▸ Do this
Reproduce the top of the data verbatim, through and including the line that contains "PI = math.pi".
= = = =
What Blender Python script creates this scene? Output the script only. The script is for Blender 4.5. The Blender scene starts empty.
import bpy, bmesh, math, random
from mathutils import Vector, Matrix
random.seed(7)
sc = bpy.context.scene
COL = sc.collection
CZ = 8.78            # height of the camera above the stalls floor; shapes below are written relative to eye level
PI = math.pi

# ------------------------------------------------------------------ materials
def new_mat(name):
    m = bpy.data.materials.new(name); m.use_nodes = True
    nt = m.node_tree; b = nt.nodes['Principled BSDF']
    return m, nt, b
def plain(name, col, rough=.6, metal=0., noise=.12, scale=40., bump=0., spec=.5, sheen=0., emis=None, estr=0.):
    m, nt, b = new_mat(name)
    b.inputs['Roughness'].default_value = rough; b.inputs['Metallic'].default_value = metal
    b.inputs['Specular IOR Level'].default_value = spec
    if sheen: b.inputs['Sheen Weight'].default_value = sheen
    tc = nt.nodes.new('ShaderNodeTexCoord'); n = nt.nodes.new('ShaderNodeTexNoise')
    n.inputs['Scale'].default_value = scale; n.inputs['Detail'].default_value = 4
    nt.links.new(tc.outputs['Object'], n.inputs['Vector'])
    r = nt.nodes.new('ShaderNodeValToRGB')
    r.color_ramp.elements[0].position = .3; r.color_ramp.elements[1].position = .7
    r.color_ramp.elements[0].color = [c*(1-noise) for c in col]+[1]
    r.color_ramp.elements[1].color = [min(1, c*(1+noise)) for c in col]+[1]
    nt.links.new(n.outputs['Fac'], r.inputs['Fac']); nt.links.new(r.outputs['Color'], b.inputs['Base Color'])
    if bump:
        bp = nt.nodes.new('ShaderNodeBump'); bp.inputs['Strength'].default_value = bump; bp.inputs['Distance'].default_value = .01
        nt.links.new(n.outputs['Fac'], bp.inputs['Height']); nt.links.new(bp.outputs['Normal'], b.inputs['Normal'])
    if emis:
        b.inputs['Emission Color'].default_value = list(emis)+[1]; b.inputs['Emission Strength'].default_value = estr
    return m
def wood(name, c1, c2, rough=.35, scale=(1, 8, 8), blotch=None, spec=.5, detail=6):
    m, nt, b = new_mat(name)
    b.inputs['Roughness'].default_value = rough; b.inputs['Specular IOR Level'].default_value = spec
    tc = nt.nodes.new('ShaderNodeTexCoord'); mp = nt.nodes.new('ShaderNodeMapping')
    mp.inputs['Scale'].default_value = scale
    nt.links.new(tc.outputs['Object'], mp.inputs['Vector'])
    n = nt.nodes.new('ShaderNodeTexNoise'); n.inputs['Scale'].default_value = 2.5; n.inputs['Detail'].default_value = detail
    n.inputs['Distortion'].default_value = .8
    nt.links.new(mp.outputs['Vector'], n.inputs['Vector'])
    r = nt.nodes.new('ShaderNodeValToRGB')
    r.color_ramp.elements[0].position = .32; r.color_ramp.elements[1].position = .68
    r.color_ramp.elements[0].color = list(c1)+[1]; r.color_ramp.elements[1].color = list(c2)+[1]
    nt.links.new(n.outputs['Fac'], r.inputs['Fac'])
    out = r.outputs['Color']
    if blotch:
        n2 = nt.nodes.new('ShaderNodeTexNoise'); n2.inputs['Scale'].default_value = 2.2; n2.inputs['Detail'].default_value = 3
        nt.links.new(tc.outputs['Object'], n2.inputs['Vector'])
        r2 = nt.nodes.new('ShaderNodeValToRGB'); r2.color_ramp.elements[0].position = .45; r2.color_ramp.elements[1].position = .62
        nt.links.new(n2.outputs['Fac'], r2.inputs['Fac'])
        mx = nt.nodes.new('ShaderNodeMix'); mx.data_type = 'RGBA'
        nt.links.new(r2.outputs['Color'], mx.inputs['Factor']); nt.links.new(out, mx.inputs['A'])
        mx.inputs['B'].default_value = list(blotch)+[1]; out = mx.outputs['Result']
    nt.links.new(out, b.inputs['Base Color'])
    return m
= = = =
▸ Finished exercise
What Blender Python script creates this scene? Output the script only. The script is for Blender 4.5. The Blender scene starts empty.
import bpy, bmesh, math, random
from mathutils import Vector, Matrix
random.seed(7)
sc = bpy.context.scene
COL = sc.collection
CZ = 8.78            # height of the camera above the stalls floor; shapes below are written relative to eye level
PI = math.pi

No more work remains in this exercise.